Directed by Sarah Polley. Starring Michelle Williams, Seth Rogen, Sarah Silverman, Luke Kirby 16 cert, Cineworld/IFI/Light House, Dublin, 116 min
SHE LOOKS sorta like Michelle Williams. But what’s that thing on her face? What now? A smile? Ms Williams, an actor who is rarely mistaken for Goldie Hawn, finally gets a shot at levity in Sarah Polley’s deceptively sunny morality play, just before she’s obliged to revert back to her familiar miserablist tropes.

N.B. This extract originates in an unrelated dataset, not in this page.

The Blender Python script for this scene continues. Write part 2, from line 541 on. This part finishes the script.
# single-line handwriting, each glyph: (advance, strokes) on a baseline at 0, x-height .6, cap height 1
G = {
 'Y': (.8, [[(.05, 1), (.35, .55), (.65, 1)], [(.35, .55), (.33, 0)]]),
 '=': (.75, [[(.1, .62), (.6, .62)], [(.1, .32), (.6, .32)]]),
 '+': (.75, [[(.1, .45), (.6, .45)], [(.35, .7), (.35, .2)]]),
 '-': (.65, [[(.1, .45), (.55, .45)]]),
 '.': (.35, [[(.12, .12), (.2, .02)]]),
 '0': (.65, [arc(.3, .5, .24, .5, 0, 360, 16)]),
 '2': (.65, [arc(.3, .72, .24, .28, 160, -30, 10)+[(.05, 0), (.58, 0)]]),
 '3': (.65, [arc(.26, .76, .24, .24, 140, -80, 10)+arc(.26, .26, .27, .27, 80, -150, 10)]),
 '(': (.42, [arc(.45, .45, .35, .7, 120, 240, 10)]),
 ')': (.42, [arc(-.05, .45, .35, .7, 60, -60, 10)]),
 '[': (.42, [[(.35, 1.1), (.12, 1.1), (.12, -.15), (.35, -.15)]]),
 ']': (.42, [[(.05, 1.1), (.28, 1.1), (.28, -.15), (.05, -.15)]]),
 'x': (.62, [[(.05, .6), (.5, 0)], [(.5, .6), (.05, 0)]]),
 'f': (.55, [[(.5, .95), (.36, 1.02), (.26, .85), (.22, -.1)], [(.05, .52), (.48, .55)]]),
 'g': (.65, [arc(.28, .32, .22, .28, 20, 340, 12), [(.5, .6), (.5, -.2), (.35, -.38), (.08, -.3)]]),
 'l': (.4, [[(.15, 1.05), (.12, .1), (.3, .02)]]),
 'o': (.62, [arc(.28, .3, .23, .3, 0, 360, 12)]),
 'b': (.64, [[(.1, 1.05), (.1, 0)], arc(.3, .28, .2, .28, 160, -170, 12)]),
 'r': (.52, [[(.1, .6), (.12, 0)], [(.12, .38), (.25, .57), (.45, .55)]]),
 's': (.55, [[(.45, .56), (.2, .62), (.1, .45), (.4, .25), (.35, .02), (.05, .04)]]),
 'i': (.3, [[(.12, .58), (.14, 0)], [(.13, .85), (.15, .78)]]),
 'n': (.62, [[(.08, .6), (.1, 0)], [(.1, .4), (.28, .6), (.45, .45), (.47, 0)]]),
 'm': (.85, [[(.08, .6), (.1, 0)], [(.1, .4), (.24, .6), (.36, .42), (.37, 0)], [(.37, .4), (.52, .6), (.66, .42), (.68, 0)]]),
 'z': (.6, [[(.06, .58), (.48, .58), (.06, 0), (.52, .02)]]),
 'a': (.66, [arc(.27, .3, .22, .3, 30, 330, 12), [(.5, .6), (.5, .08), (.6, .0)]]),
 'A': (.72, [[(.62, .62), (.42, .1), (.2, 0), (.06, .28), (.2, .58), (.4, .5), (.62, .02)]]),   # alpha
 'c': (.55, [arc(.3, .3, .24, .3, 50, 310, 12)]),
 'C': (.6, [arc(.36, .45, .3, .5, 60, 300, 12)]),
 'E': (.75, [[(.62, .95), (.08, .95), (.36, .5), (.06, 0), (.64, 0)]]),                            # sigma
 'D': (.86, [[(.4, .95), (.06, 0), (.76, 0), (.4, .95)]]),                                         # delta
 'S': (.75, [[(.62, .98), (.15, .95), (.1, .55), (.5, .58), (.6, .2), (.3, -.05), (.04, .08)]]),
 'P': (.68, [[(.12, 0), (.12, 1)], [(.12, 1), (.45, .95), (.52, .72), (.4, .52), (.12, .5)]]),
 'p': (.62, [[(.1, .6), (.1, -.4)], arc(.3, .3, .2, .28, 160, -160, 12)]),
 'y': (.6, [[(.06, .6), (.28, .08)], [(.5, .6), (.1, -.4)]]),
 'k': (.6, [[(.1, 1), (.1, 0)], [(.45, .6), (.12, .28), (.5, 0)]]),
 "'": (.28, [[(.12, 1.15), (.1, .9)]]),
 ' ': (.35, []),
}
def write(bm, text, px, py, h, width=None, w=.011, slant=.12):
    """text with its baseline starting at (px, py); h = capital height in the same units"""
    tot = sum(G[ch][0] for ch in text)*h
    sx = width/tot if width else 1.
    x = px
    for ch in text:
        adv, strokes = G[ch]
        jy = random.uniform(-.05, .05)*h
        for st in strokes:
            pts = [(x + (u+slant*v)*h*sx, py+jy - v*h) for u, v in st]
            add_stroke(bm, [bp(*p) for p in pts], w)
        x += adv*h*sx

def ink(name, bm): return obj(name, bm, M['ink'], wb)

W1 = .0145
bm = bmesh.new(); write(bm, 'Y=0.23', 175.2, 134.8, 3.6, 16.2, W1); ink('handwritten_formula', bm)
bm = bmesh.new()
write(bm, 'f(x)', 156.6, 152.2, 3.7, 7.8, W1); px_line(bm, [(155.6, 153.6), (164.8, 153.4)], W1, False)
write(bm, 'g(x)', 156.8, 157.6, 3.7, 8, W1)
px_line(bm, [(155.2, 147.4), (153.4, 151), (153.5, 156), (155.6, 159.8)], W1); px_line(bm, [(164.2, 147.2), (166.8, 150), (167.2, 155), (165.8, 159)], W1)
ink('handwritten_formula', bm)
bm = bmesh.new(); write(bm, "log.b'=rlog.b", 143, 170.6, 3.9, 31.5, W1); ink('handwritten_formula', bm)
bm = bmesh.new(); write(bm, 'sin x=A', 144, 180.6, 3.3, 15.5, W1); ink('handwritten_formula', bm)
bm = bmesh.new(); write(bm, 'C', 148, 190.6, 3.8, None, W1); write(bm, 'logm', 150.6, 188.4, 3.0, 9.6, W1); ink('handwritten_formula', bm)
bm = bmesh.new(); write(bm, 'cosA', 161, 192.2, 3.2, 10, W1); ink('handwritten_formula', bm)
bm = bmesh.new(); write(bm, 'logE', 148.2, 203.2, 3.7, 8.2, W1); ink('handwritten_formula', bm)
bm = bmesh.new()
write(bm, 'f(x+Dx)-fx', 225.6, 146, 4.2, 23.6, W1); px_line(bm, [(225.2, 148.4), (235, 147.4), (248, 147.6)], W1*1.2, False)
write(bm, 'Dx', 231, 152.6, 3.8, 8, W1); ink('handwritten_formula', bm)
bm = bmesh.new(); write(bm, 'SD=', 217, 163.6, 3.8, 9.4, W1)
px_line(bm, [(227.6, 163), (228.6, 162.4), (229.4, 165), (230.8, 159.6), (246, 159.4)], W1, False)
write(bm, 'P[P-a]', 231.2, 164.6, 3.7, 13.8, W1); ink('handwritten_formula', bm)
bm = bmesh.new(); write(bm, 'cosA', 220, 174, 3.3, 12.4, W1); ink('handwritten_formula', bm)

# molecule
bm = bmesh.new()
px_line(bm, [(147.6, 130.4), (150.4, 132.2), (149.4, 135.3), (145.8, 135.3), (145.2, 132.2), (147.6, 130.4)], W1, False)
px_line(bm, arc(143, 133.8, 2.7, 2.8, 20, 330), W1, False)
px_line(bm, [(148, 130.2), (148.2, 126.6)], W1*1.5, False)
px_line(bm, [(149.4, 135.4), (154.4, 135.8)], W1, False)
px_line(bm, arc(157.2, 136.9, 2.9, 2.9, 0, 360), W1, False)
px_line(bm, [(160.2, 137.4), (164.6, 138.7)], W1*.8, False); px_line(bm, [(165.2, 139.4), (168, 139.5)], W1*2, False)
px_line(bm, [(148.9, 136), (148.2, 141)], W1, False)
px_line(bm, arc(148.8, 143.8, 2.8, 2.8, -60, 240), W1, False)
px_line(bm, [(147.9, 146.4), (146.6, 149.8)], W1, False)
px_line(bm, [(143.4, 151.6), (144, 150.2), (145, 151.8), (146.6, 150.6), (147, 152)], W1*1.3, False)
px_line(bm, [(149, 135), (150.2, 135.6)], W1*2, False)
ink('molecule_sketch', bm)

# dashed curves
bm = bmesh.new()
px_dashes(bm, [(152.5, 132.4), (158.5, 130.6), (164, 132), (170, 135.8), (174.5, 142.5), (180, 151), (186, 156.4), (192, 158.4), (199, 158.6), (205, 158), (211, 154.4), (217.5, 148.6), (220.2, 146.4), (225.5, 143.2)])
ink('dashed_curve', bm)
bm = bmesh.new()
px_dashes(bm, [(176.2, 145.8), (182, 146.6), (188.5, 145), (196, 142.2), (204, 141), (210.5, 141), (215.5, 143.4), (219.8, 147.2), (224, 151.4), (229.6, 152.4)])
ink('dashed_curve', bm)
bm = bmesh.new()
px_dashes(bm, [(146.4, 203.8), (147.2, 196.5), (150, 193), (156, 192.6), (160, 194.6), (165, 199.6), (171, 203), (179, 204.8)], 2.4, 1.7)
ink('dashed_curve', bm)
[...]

At times, Williams’s Margot could indeed pass for a romcom heroine. Our girl is a happily married aspiring writer when she bumps into rickshaw jockey Daniel (Luke Kirby), a cheeky sod who annoys and intrigues her in equal measure. Their chance encounter is extended when it transpires – in a shock movie coincidence – that Daniel and Margot live across the street from one another. Will chemistry lure her away from Lou (Seth Rogen), her cuddly, chicken- recipe writing husband?
The set-up says Jennifer Aniston but writer-director Sarah Polley’s treatment screams Liv Ullman. Following on from her surgically precise, unblinking Alzheimer’s drama Away From Her, the actor-turned-filmmaker makes brilliant use of naturalistic patter and observational beats.
Polley’s profound screenplay provides a steady drip feed of double meanings. Early on, Margot unwittingly nails her own shortcomings when she appears in an unnecessary wheelchair at the airport. She doesn’t like transition periods or being alone, she explains. The remarks dangle like Damocles over the picture.
Dramatic ironies pile up: Williams, fresh from My Week with Marilyn, adopts a creepy baby-doll voice to deliver sadistic sweet nothings to her spouse at home while establishing a similar series of couple in-jokes elsewhere. Her respective foils are excellent: Kirby is winningly brash, Rogen slyly low-key.
Polley repeatedly deploys picturesque pointers from romantic drama (gazing at the lighthouse, walks by the beach, lovely interiors) then blows them
to smithereens. Unhappily, her astute, ambiguous script is undone by the details.
Luc Montpellier’s camera bathes every scene with an eerie, midday haze, but even this flourish can’t disguise the unreality of the principal’s entropic world. Their swish, bohemian Toronto lifestyles are at odds with the street-smart material. The postal code offers a riot of Cool Canada snapshots, but the plush surroundings make Friends look like Serpico.
An otherwise wounding closing montage set to Leonard Cohen’s title song leaves you thinking: how on earth can they afford all this furniture?